O Utraquismo não desapareceu. Foi até afirmado como uma das afirmações do Anglicanismo e uma das “Razões evidentes contra a união da Igreja com Roma” (mais atarde, em 1880). Todavia é importante recordar que a Igreja Católica nunca afirmou que a Comunhão sob ambas as espécies seja por si pecaminosa ou herética. A condenação ao utraquismo hussita baseia-se no seu argumento de que era essencial e capital para a Salvação, o que fez reavivar ideias heréticas antigas.
Uma delas fora o Nestorianismo, que, tal como várias heresias, negava a Presença Real, total e completa sob cada uma das duas espécies. Segundo eles, o pão continha somente o Corpo de Cristo e o vinho unicamente o Seu Sangue. Colidia isto com as Escrituras e por isso com os fundamentos teológicos da Igreja: a separação da carne e do sangue é a morte e, por conseguinte, a presença de Cristo total e completa sob cada uma das espécies é dogma da fé católica. Pelas palavras da consagração, o Corpo de Cristo encontra-se sob a aparência do pão, e o Seu Sangue, sob a aparência do vinho. Estava logo o Utraquismo condenado, no século XV como depois. O Corpo e o Sangue, a Alma e a Divindade de Jesus formam uma Pessoa indivisível e por isso deverão estar sempre unidas, evidenciando a força que une o corpo ao sangue e vice-versa, na Eucaristia: a Concomitância, como é conhecida essa força na Teologia.
O Utraquismo tendia a desfazer este dogma. Quando declarava essencial para a salvação a Comunhão sob ambas as espécies, tal equivalia virtualmente a negar que Cristo estivesse total e completamente sob cada uma das espécies. Ia ainda mais além no ataque ao dogma quando declarava que a Comunhão, ou recepção da Eucaristia, era absolutamente necessária para a Salvação, quase uma condição sine qua non, afunilando ou limitando as vias de santificação e salvação dos que acreditam. Mas esclareçamos. Os teólogos distinguem entre dois tipos de necessidade: a de meio e a de preceito. De meio é o uso absolutamente obrigatório daquelas coisas necessárias para se alcançar um propósito: é uma “necessidade imperativa” que surge da mesma natureza das coisas. Já a necessidade de preceito é uma obrigação imposta por uma ordem, e por uma boa razão, aquela que se prescreve e que pode dispensar-se. Os utraquistas sustentavam que a Eucaristia era um meio necessário para a Salvação, de tal forma que quem morresse sem a ter recebido – os dementes, jovens, etc. – não se podia salvar. Citavam João (6,54), de novo.
A Igreja nega essa absoluta necessidade da Eucaristia para tal fim, por mais importante que seja.
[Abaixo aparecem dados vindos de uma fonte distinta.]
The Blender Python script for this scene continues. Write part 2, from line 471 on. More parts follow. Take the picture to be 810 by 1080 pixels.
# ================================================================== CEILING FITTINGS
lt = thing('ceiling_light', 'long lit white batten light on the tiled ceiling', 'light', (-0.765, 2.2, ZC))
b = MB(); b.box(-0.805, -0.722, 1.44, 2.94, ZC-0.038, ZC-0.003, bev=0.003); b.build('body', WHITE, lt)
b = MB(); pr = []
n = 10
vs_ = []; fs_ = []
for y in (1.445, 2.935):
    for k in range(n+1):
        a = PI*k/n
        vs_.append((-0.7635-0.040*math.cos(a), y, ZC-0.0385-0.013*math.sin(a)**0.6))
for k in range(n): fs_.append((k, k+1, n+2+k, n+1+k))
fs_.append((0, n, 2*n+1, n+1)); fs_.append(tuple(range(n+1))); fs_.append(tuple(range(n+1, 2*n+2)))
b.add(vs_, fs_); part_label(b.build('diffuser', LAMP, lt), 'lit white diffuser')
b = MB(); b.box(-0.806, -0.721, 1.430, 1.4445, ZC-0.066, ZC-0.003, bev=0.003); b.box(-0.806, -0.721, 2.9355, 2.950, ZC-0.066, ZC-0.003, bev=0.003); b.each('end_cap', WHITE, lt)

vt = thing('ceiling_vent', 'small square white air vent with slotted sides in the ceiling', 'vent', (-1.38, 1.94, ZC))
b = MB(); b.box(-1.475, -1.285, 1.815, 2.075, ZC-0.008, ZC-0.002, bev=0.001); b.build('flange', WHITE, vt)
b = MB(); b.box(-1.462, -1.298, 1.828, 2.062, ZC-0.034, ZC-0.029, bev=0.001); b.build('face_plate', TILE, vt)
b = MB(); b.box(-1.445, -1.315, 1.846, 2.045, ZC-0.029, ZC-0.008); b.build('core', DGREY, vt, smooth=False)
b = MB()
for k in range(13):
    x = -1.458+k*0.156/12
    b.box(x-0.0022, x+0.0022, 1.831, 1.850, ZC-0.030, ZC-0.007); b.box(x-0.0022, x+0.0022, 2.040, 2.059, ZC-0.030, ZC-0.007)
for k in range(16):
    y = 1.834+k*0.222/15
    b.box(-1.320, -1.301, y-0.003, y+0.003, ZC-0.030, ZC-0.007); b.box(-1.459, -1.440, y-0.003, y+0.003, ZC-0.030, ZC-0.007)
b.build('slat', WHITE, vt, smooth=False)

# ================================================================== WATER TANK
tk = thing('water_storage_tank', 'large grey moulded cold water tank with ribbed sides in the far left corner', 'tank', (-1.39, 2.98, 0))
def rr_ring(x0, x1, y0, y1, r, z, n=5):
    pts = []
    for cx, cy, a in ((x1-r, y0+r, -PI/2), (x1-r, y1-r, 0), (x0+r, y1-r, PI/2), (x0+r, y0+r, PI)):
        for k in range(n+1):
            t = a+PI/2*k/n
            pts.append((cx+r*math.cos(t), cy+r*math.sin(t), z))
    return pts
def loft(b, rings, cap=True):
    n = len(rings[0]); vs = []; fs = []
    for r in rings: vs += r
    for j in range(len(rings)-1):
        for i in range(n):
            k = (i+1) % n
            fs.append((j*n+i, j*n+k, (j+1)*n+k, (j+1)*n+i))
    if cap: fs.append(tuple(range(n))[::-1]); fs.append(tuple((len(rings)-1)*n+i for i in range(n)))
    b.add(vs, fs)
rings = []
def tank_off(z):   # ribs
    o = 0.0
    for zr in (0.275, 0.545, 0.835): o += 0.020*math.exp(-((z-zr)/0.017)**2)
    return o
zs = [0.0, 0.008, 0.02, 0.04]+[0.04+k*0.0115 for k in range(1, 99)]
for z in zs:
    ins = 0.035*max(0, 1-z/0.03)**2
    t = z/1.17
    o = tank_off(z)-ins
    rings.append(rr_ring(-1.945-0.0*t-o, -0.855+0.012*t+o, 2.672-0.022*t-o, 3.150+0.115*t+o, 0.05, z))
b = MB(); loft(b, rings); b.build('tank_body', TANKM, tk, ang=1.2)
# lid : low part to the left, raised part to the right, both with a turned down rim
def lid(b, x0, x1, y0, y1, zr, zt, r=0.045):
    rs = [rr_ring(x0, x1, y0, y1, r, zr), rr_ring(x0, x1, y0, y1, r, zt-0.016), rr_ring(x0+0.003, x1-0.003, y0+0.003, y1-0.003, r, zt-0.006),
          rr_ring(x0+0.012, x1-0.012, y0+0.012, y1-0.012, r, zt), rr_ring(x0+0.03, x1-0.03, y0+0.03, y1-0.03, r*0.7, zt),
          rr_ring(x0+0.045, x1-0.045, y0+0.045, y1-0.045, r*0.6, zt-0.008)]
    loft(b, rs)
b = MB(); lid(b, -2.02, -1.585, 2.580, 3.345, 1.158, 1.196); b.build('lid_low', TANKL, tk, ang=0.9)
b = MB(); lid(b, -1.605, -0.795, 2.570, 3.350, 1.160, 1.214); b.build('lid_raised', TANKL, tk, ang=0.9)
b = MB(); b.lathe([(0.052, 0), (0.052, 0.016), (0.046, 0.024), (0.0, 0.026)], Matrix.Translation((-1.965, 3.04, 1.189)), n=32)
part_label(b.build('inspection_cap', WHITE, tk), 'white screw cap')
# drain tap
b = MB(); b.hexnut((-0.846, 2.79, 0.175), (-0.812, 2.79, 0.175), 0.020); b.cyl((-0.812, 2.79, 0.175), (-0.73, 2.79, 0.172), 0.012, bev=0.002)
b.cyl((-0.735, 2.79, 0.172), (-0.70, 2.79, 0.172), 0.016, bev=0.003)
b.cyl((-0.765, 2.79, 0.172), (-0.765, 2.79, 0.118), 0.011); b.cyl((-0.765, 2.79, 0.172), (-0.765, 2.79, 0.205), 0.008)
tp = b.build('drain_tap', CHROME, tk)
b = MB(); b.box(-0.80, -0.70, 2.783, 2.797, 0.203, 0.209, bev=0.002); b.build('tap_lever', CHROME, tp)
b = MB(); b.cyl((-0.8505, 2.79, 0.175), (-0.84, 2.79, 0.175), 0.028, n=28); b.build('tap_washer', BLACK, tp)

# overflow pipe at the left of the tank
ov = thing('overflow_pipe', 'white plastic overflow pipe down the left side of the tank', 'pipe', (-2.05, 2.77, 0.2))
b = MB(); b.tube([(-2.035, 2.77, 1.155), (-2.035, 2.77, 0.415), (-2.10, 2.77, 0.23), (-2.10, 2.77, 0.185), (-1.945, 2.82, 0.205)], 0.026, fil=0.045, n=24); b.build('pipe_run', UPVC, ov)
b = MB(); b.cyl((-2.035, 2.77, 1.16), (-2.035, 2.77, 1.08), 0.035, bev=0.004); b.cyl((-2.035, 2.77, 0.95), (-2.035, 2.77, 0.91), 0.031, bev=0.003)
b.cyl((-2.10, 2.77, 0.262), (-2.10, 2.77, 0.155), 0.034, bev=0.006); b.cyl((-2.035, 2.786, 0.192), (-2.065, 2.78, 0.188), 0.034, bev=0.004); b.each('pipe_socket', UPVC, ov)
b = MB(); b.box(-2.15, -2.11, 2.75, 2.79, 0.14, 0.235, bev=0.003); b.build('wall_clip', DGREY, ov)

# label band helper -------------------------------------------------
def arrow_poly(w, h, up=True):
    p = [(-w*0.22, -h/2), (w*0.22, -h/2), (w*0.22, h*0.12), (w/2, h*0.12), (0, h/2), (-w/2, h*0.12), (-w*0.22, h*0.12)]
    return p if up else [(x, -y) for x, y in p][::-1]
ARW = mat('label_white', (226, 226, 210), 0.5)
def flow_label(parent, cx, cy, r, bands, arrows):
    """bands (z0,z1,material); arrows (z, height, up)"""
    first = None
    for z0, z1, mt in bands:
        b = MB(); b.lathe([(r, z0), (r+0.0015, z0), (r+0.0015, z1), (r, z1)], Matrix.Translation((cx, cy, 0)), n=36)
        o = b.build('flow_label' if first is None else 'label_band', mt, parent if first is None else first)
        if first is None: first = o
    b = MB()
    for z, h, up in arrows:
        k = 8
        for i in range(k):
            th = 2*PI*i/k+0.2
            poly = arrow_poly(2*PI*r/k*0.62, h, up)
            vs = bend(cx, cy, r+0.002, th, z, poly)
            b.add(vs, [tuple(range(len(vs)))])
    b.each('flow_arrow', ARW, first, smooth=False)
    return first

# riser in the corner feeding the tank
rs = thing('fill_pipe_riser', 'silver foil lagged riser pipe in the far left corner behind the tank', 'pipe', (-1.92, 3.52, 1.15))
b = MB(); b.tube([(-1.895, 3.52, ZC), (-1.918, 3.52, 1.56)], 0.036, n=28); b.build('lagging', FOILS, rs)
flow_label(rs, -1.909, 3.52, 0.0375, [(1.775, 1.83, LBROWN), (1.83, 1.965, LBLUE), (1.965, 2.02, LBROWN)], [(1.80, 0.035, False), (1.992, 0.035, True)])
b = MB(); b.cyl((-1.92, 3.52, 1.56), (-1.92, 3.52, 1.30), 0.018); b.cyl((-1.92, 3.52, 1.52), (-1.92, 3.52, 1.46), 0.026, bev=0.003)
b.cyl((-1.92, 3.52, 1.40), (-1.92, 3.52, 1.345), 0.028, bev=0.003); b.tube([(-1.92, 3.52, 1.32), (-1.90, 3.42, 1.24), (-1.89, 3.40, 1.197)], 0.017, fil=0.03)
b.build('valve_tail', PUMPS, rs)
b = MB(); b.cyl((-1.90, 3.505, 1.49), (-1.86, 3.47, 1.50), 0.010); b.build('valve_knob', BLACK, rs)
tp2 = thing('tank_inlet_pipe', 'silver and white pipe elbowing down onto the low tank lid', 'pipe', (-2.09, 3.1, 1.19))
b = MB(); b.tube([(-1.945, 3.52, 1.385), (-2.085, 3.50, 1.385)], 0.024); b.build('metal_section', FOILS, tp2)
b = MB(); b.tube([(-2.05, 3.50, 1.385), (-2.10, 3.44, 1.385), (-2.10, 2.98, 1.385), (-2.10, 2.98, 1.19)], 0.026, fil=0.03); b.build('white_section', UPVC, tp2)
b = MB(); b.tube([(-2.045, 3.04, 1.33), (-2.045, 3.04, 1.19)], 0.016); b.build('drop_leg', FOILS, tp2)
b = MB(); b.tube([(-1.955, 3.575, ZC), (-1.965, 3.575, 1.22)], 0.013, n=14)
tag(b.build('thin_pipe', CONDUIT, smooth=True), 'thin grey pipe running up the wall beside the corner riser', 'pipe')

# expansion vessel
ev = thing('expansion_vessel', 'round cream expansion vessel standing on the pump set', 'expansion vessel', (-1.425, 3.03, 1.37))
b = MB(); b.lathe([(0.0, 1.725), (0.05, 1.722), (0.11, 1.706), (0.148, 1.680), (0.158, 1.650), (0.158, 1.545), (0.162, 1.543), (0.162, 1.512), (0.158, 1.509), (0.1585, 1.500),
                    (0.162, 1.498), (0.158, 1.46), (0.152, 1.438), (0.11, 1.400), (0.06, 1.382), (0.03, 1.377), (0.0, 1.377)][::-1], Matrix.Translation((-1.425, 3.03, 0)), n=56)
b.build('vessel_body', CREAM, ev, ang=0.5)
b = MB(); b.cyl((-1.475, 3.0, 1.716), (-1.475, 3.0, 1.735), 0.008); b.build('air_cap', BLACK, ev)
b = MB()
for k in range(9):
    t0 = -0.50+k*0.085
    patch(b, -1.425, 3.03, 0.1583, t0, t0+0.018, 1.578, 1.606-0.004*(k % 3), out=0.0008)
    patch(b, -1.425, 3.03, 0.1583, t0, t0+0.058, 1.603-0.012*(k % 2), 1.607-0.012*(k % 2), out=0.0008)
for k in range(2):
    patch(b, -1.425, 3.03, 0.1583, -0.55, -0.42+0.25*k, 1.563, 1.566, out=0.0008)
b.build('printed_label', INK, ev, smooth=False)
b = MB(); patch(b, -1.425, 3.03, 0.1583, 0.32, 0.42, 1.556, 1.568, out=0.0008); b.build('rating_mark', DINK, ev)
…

Ordena aos fieis que a recebam, valoriza-a e declara que é impossível permanecer em estado de Graça muito tempo sem a recepção desse sacramento. Mas tudo isso é um preceito: é possível a dispensa do mesmo. Por isso, se alguém morrer sem esse sacramento, não seria necessariamente condenado por essa razão. Tal é claro desde a Igreja primitiva, até hoje. Mesmo quando existia a Comunhão sob ambas as espécies, muitos a recebiam numa só das espécies. Sem condenações ou problemas de dogma. Por exemplo, aos doentes era assim administrada, sem a Igreja os considerar perdidos. A Igreja é a única intérprete autorizada da doutrina de Cristo, declarando que nenhuma referência bíblica torna obrigatória a Comunhão de ambas espécies. Tudo o mais é especulação, não afectando o dogma nem sendo opinião comum. O Utraquismo confinou-se pois à diluição por entre observâncias dissonantes ou movimentos fora da Igreja.